Data privacy regulations
This is engineering guidance for the obligations behind your privacy controls; it is NOT legal advice. Map which regimes apply from user geography and the data you collect, then confirm a lawful basis before any personal data is collected. Consult counsel for binding interpretation.
Core regimes (as of 2026)
| Regime | Scope | Lawful-basis model |
|---|---|---|
| GDPR (EU/EEA) | EU/EEA residents' personal data | Requires one of six named bases (consent, contract, legal obligation, vital interests, public task, legitimate interests) |
| UK GDPR + DPA 2018 | UK residents | Mirrors GDPR post-Brexit |
| CCPA/CPRA (California) | CA residents; only state law also covering employees and B2B contacts | Notice-at-collection + opt-out of sale/share; no consent-first gate |
| Other US state laws | 20 states in effect by 2026 (e.g., VA, CO, TX, CT; IN/KY/RI live Jan 1 2026) | Mostly VA-template: opt-out + opt-in for sensitive data |
- You MUST NOT assume a single regime covers all users — most products are multi-jurisdictional.
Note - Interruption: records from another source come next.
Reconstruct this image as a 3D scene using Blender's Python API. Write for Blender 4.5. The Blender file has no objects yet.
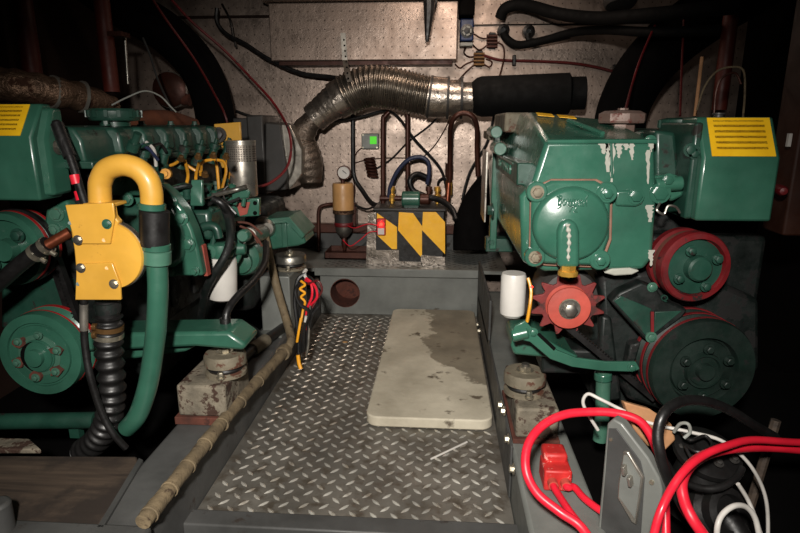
import bpy, bmesh, math, random
from mathutils import Vector, Matrix, Euler
random.seed(7)
R = math.radians
SC = bpy.context.scene
COL = SC.collection
# ---------------------------------------------------------------- camera
FPX = 578.0
CAM = Vector((0, 0, 0.8)); PITCH = R(13.9); YAW = R(4.0)
FW = Vector((-math.sin(YAW)*math.cos(PITCH), math.cos(YAW)*math.cos(PITCH), -math.sin(PITCH)))
RT = Vector((math.cos(YAW), math.sin(YAW), 0))
UP = RT.cross(FW)
cd = bpy.data.cameras.new('camera'); cd.sensor_width = 36; cd.lens = FPX/800*36; cd.clip_start = 0.02
co = bpy.data.objects.new('camera', cd); COL.objects.link(co)
co.location = CAM; co.rotation_euler = (R(90)-PITCH, 0, YAW)
SC.camera = co
def ray(x, y): return FW + RT*((x-400)/FPX) + UP*((266.5-y)/FPX)
def P(x, y, Y):
    d = ray(x, y); return CAM + d*((Y-CAM.y)/d.y)
def PZ(x, y, Z):
    d = ray(x, y); return CAM + d*((Z-CAM.z)/d.z)
def PX(x, y, X):
    d = ray(x, y); return CAM + d*((X-CAM.x)/d.x)
def S(px, p): return px*(p-CAM).dot(FW)/FPX
def V(*a): return Vector(a)
# ---------------------------------------------------------------- mesh builder
def basis(ax):
    ax = Vector(ax).normalized()
    a = Vector((0, 0, 1)) if abs(ax.z) < .9 else Vector((1, 0, 0))
    u = a.cross(ax).normalized(); return u, ax.cross(u), ax
def spl(pts, n=8, closed=False):
    pts = [Vector(p) for p in pts]
    if len(pts) < 3: return pts
    out = []
    for i in range(len(pts)-1):
        p0 = pts[max(i-1, 0)]; p1 = pts[i]; p2 = pts[i+1]; p3 = pts[min(i+2, len(pts)-1)]
        for k in range(n):
            t = k/n
            out.append(.5*((2*p1)+(p2-p0)*t+(2*p0-5*p1+4*p2-p3)*t*t+(3*p1-p0-3*p2+p3)*t**3))
    out.append(pts[-1]); return out
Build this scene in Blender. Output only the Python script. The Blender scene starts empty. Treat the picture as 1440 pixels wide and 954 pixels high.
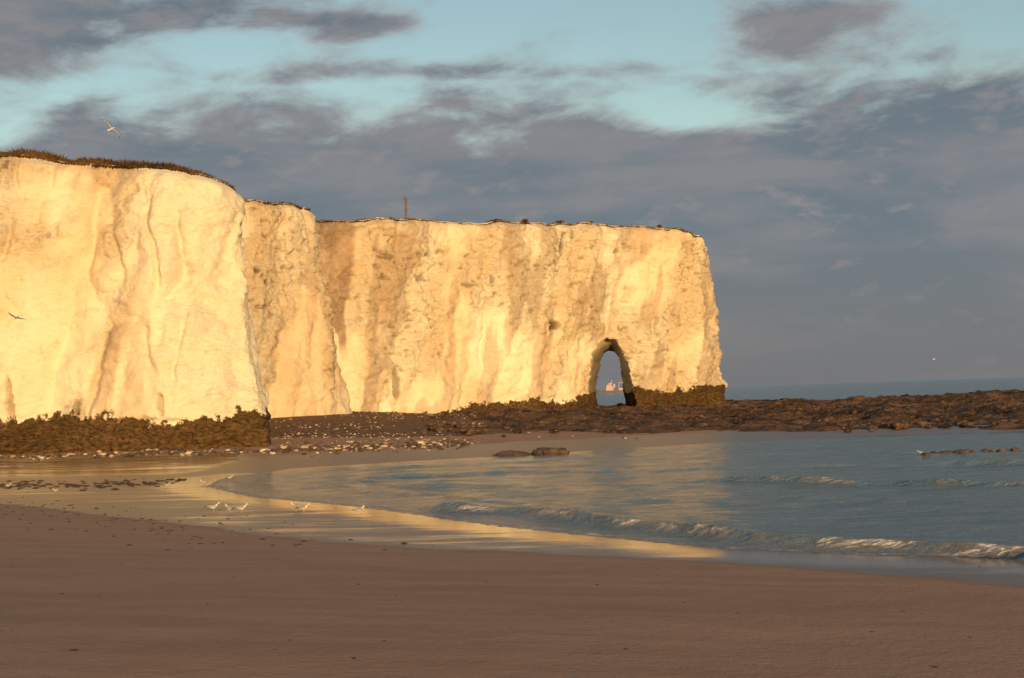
import bpy, math, random
import numpy as np
from mathutils import Matrix, Vector
random.seed(7); RNG=np.random.RandomState(11)
scene=bpy.context.scene
scene.view_settings.view_transform='Standard'
scene.view_settings.look='None'
scene.view_settings.exposure=0

# ------------------------------------------------------------------ noise
def _h(ix,iy,iz,seed=0):
    n=(ix.astype(np.int64)*374761393+iy.astype(np.int64)*668265263+iz.astype(np.int64)*2147483647+seed*974634777)&0xFFFFFFFF
    n=((n^(n>>13))*1274126177)&0xFFFFFFFF
    n=((n^(n>>16))*2246822519)&0xFFFFFFFF
    n=n^(n>>15)
    return (n&0xFFFFFF)/float(0xFFFFFF)
def vn(x,y,z=None,seed=0):
    x=np.asarray(x,float); y=np.asarray(y,float)
    flat=z is None
    z=np.zeros_like(x) if flat else np.asarray(z,float)
    fx,fy,fz=np.floor(x),np.floor(y),np.floor(z)
    u,v,w=x-fx,y-fy,z-fz
    u=u*u*(3-2*u); v=v*v*(3-2*v); w=w*w*(3-2*w)
    r=0
    for a in (0,1):
        for b in (0,1):
            for c in ((0,) if flat else (0,1)):
                wt=(u if a else 1-u)*(v if b else 1-v)*(1 if flat else (w if c else 1-w))
                r=r+wt*_h(fx+a,fy+b,fz+c,seed)
    return r*2-1
def fbm(x,y,z=None,o=4,seed=0,g=0.5):
    x=np.asarray(x,float); y=np.asarray(y,float)
    flat=z is None
    if not flat: z=np.asarray(z,float)
    r=0;a=1;s=0
    for i in range(o):
        r=r+a*vn(x,y,None if flat else z,seed+i*17); s+=a; a*=g
        x=x*2.03+11.3;y=y*2.03+5.1
        if not flat: z=z*2.03+3.7
    return r/s
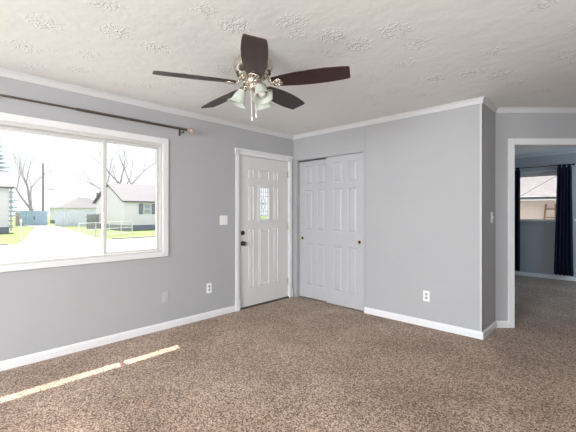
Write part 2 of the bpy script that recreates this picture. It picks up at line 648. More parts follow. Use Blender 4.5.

- Treat the US state landscape as a moving target: pin your applicability matrix to a dated revision and SHOULD re-check quarterly. Federal court injunctions and new effective dates change the picture (forecast: more states will join through 2026–2027).
Shared principles to encode
These appear across GDPR and most US state laws, so build to them once:
- lawful basis: You MUST establish and record a lawful basis (GDPR) or required notice/opt-out posture (US) before collection.
- data minimization: You MUST collect only data needed for the stated purpose. Default to not collecting.
- purpose limitation: You MUST use data only for the purposes disclosed at collection. New purpose requires new basis/notice.
- storage limitation: You MUST define retention per data type and delete or anonymize when it expires.
- transparency: You MUST disclose what is collected, why, and with whom it is shared, in plain language at the point of collection.
- data subject rights: You SHOULD design for access, correction, deletion, and opt-out from the start (see
agenticdevelopercookbook://guidelines/planning/security/privacy-by-design).
Controller vs processor
- Controller (GDPR) / business (CCPA): decides why and how data is processed; owns the lawful basis and most rights obligations.
- Processor (GDPR) / service provider (CCPA): acts only on documented instructions from the controller.
- You MUST identify which role each system plays before design. Processor relationships MUST be governed by a written data processing agreement (DPA).
Before you collect
- Determine applicable regimes from user geography and data types (special-category/sensitive data raises the bar).
- Confirm a lawful basis or required notice/opt-out posture — and record it.
- Confirm minimization, retention, and a deletion path exist for each field.
- You SHOULD consult counsel for binding interpretation; agents MUST NOT treat this guideline as legal sign-off.